— start —

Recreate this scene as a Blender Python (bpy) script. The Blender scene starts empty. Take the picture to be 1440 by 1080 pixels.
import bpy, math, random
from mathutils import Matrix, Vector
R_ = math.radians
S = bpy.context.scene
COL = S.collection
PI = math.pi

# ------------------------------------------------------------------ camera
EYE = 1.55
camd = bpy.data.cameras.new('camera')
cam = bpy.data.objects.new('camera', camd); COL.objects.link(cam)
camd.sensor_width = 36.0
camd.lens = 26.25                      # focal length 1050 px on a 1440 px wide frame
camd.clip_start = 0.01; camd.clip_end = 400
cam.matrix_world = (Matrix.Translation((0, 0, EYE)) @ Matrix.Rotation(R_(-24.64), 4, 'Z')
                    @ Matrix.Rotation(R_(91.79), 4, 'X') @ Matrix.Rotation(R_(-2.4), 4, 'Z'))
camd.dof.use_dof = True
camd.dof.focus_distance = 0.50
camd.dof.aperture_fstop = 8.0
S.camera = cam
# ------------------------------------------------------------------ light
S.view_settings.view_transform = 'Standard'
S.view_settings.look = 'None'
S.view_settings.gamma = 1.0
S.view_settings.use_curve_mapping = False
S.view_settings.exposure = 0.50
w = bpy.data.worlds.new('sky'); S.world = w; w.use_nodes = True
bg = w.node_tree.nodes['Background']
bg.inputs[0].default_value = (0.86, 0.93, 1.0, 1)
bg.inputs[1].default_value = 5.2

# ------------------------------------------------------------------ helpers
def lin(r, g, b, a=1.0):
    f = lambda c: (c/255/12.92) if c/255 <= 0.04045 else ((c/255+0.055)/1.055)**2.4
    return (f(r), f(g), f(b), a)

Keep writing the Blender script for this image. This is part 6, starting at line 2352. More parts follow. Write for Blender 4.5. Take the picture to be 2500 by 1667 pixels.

— end —

## What is expected
Pick out every line holding the string "Take" and return it.

## Written reply
Recreate this scene as a Blender Python (bpy) script. The Blender scene starts empty. Take the picture to be 1440 by 1080 pixels.
Keep writing the Blender script for this image. This is part 6, starting at line 2352. More parts follow. Write for Blender 4.5. Take the picture to be 2500 by 1667 pixels.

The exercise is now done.